• _Task goal_
Pictures don't belong in the copy; print all the records exactly.

• _Supplied entries_
....

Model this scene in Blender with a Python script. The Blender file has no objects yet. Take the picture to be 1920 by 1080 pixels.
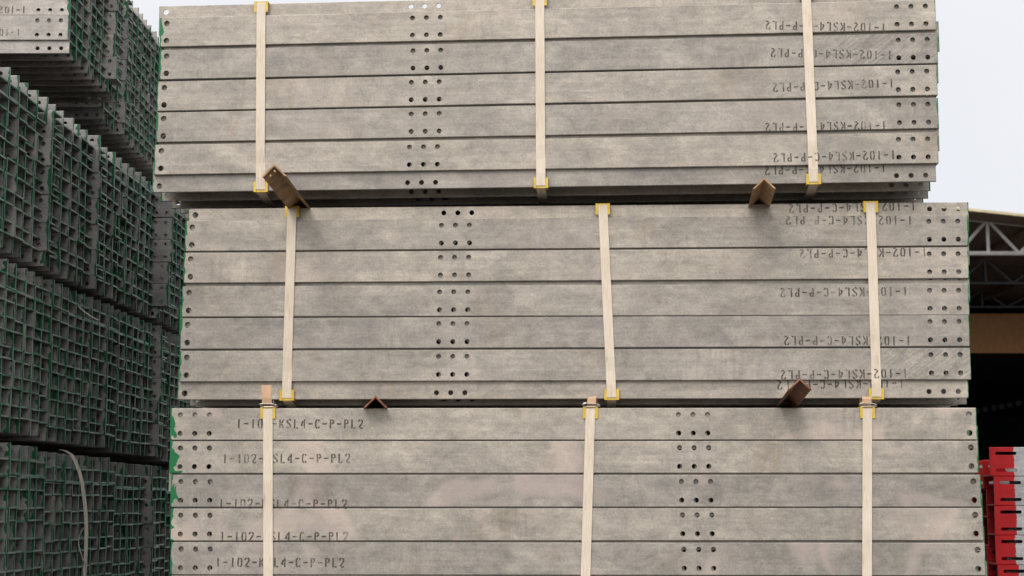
import bpy, math, random
from mathutils import Vector, Matrix
random.seed(7)
R = math.radians
S = bpy.context.scene
COL = S.collection

# ------------------------------------------------------------------ camera
FPX, HZ, CAMZ = 3100.0, 940.0, 0.62          # focal length (px of 1920), horizon row, eye height
TH = math.atan((HZ - 540.0) / FPX)
cam = bpy.data.cameras.new('camera'); cam.sensor_width = 36.0
cam.lens = FPX / 1920.0 * 36.0
cam.clip_start = 0.1; cam.clip_end = 2000.0
cam.dof.use_dof = True; cam.dof.focus_distance = 5.75; cam.dof.aperture_fstop = 8.0
co = bpy.data.objects.new('camera', cam); COL.objects.link(co)
co.location = (0, 0, CAMZ); co.rotation_euler = (R(90) + TH, 0, 0)
S.camera = co

# ------------------------------------------------------------------ sky, sun, exposure
SUNDIR = Vector((-0.50, -1.0, 1.15)).normalized()
w = bpy.data.worlds.new('World'); S.world = w; w.use_nodes = True
nt = w.node_tree; nt.nodes.clear()
wo = nt.nodes.new('ShaderNodeOutputWorld'); bg = nt.nodes.new('ShaderNodeBackground')
sky = nt.nodes.new('ShaderNodeTexSky'); sky.sky_type = 'NISHITA'; sky.sun_disc = False
sky.sun_elevation = math.asin(SUNDIR.z); sky.sun_rotation = math.atan2(SUNDIR.x, SUNDIR.y)
sky.dust_density = 3.0
mx = nt.nodes.new('ShaderNodeMix'); mx.data_type = 'RGBA'; mx.inputs[0].default_value = 0.86
tc = nt.nodes.new('ShaderNodeTexCoord'); cn = nt.nodes.new('ShaderNodeTexNoise')
cn.inputs['Scale'].default_value = 2.2; cn.inputs['Detail'].default_value = 4
cr = nt.nodes.new('ShaderNodeValToRGB')
cr.color_ramp.elements[0].position = 0.35; cr.color_ramp.elements[0].color = (9.15, 9.25, 9.7, 1)
cr.color_ramp.elements[1].position = 0.65; cr.color_ramp.elements[1].color = (9.7, 9.7, 9.95, 1)
nt.links.new(tc.outputs['Generated'], cn.inputs['Vector']); nt.links.new(cn.outputs['Fac'], cr.inputs['Fac'])
nt.links.new(sky.outputs[0], mx.inputs[6]); nt.links.new(cr.outputs[0], mx.inputs[7])
sz = nt.nodes.new('ShaderNodeSeparateXYZ'); nt.links.new(tc.outputs['Generated'], sz.inputs[0])
mr = nt.nodes.new('ShaderNodeMapRange'); mr.clamp = True
for i_, v_ in ((1, 0.25), (2, 0.95), (3, 1.0), (4, 1.5)): mr.inputs[i_].default_value = v_
nt.links.new(sz.outputs[2], mr.inputs[0])
vm = nt.nodes.new('ShaderNodeVectorMath'); vm.operation = 'SCALE'
nt.links.new(mx.outputs[2], vm.inputs[0]); dt = nt.nodes.new('ShaderNodeVectorMath'); dt.operation = 'DOT_PRODUCT'; nt.links.new(tc.outputs['Generated'], dt.inputs[0])
dt.inputs[1].default_value = tuple(SUNDIR)
ma = nt.nodes.new('ShaderNodeMapRange'); ma.clamp = True; ma.interpolation_type = 'SMOOTHSTEP'
for i_, v_ in ((1, 0.1), (2, 1.0), (3, 1.0), (4, 3.4)): ma.inputs[i_].default_value = v_     # bright haze round the hidden sun
nt.links.new(dt.outputs['Value'], ma.inputs[0])
mm = nt.nodes.new('ShaderNodeMath'); mm.operation = 'MULTIPLY'
nt.links.new(mr.outputs[0], mm.inputs[0]); nt.links.new(ma.outputs[0], mm.inputs[1]); nt.links.new(mm.outputs[0], vm.inputs['Scale'])
nt.links.new(vm.outputs[0], bg.inputs['Color']); bg.inputs['Strength'].default_value = 0.1
nt.links.new(bg.outputs[0], wo.inputs[0])
sd = bpy.data.lights.new('sun', 'SUN'); sd.energy = 1.5; sd.angle = R(16); sd.color = (1.0, 0.94, 0.86)
so = bpy.data.objects.new('sun', sd); COL.objects.link(so)
so.rotation_euler = SUNDIR.to_track_quat('Z', 'Y').to_euler()
S.view_settings.view_transform = 'Standard'; S.view_settings.look = 'None'
S.view_settings.exposure = 0.0; S.view_settings.gamma = 1.0

# ------------------------------------------------------------------ measuring helper: photo point -> world point on the vertical plane through (0, Y0) turned by yaw
def P(x, y, Y0=5.7, yaw=0.0):
    a, b = (x - 960.0) / FPX, (540.0 - y) / FPX
    d = Vector((a, math.cos(TH) - b * math.sin(TH), math.sin(TH) + b * math.cos(TH)))
    n = Vector((math.sin(yaw), math.cos(yaw), 0))            # plane: n . p = n . (0,Y0)
    k = (n.y * Y0) / n.dot(d)
    return Vector((0, 0, CAMZ)) + d * k

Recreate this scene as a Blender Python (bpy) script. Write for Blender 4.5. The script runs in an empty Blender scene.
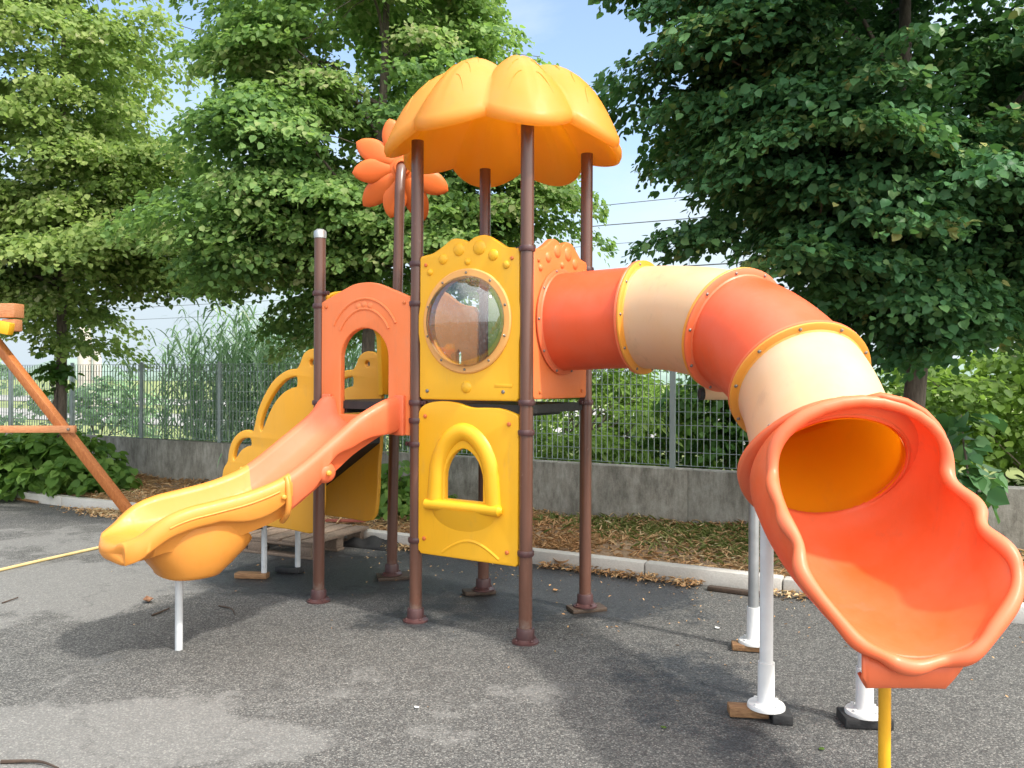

....

• _Task response_
Model this scene in Blender with a Python script. The Blender file has no objects yet. Take the picture to be 1920 by 1080 pixels.
import bpy, math, random
from mathutils import Vector, Matrix
random.seed(7)
R = math.radians
S = bpy.context.scene
COL = S.collection

# ------------------------------------------------------------------ camera
FPX, HZ, CAMZ = 3100.0, 940.0, 0.62          # focal length (px of 1920), horizon row, eye height
TH = math.atan((HZ - 540.0) / FPX)
cam = bpy.data.cameras.new('camera'); cam.sensor_width = 36.0
cam.lens = FPX / 1920.0 * 36.0
cam.clip_start = 0.1; cam.clip_end = 2000.0
cam.dof.use_dof = True; cam.dof.focus_distance = 5.75; cam.dof.aperture_fstop = 8.0
co = bpy.data.objects.new('camera', cam); COL.objects.link(co)
co.location = (0, 0, CAMZ); co.rotation_euler = (R(90) + TH, 0, 0)
S.camera = co

# ------------------------------------------------------------------ sky, sun, exposure
SUNDIR = Vector((-0.50, -1.0, 1.15)).normalized()
w = bpy.data.worlds.new('World'); S.world = w; w.use_nodes = True
nt = w.node_tree; nt.nodes.clear()
wo = nt.nodes.new('ShaderNodeOutputWorld'); bg = nt.nodes.new('ShaderNodeBackground')
sky = nt.nodes.new('ShaderNodeTexSky'); sky.sky_type = 'NISHITA'; sky.sun_disc = False
sky.sun_elevation = math.asin(SUNDIR.z); sky.sun_rotation = math.atan2(SUNDIR.x, SUNDIR.y)
sky.dust_density = 3.0
mx = nt.nodes.new('ShaderNodeMix'); mx.data_type = 'RGBA'; mx.inputs[0].default_value = 0.86
tc = nt.nodes.new('ShaderNodeTexCoord'); cn = nt.nodes.new('ShaderNodeTexNoise')
cn.inputs['Scale'].default_value = 2.2; cn.inputs['Detail'].default_value = 4
cr = nt.nodes.new('ShaderNodeValToRGB')
cr.color_ramp.elements[0].position = 0.35; cr.color_ramp.elements[0].color = (9.15, 9.25, 9.7, 1)
cr.color_ramp.elements[1].position = 0.65; cr.color_ramp.elements[1].color = (9.7, 9.7, 9.95, 1)
nt.links.new(tc.outputs['Generated'], cn.inputs['Vector']); nt.links.new(cn.outputs['Fac'], cr.inputs['Fac'])
nt.links.new(sky.outputs[0], mx.inputs[6]); nt.links.new(cr.outputs[0], mx.inputs[7])
sz = nt.nodes.new('ShaderNodeSeparateXYZ'); nt.links.new(tc.outputs['Generated'], sz.inputs[0])
mr = nt.nodes.new('ShaderNodeMapRange'); mr.clamp = True
for i_, v_ in ((1, 0.25), (2, 0.95), (3, 1.0), (4, 1.5)): mr.inputs[i_].default_value = v_
nt.links.new(sz.outputs[2], mr.inputs[0])
vm = nt.nodes.new('ShaderNodeVectorMath'); vm.operation = 'SCALE'
nt.links.new(mx.outputs[2], vm.inputs[0]); dt = nt.nodes.new('ShaderNodeVectorMath'); dt.operation = 'DOT_PRODUCT'; nt.links.new(tc.outputs['Generated'], dt.inputs[0])
dt.inputs[1].default_value = tuple(SUNDIR)
ma = nt.nodes.new('ShaderNodeMapRange'); ma.clamp = True; ma.interpolation_type = 'SMOOTHSTEP'
for i_, v_ in ((1, 0.1), (2, 1.0), (3, 1.0), (4, 3.4)): ma.inputs[i_].default_value = v_     # bright haze round the hidden sun
nt.links.new(dt.outputs['Value'], ma.inputs[0])
mm = nt.nodes.new('ShaderNodeMath'); mm.operation = 'MULTIPLY'
nt.links.new(mr.outputs[0], mm.inputs[0]); nt.links.new(ma.outputs[0], mm.inputs[1]); nt.links.new(mm.outputs[0], vm.inputs['Scale'])
nt.links.new(vm.outputs[0], bg.inputs['Color']); bg.inputs['Strength'].default_value = 0.1
nt.links.new(bg.outputs[0], wo.inputs[0])
sd = bpy.data.lights.new('sun', 'SUN'); sd.energy = 1.5; sd.angle = R(16); sd.color = (1.0, 0.94, 0.86)
so = bpy.data.objects.new('sun', sd); COL.objects.link(so)
so.rotation_euler = SUNDIR.to_track_quat('Z', 'Y').to_euler()
S.view_settings.view_transform = 'Standard'; S.view_settings.look = 'None'
S.view_settings.exposure = 0.0; S.view_settings.gamma = 1.0

# ------------------------------------------------------------------ measuring helper: photo point -> world point on the vertical plane through (0, Y0) turned by yaw
def P(x, y, Y0=5.7, yaw=0.0):
    a, b = (x - 960.0) / FPX, (540.0 - y) / FPX
    d = Vector((a, math.cos(TH) - b * math.sin(TH), math.sin(TH) + b * math.cos(TH)))
    n = Vector((math.sin(yaw), math.cos(yaw), 0))            # plane: n . p = n . (0,Y0)
    k = (n.y * Y0) / n.dot(d)
    return Vector((0, 0, CAMZ)) + d * k

Recreate this scene as a Blender Python (bpy) script. Write for Blender 4.5. The script runs in an empty Blender scene.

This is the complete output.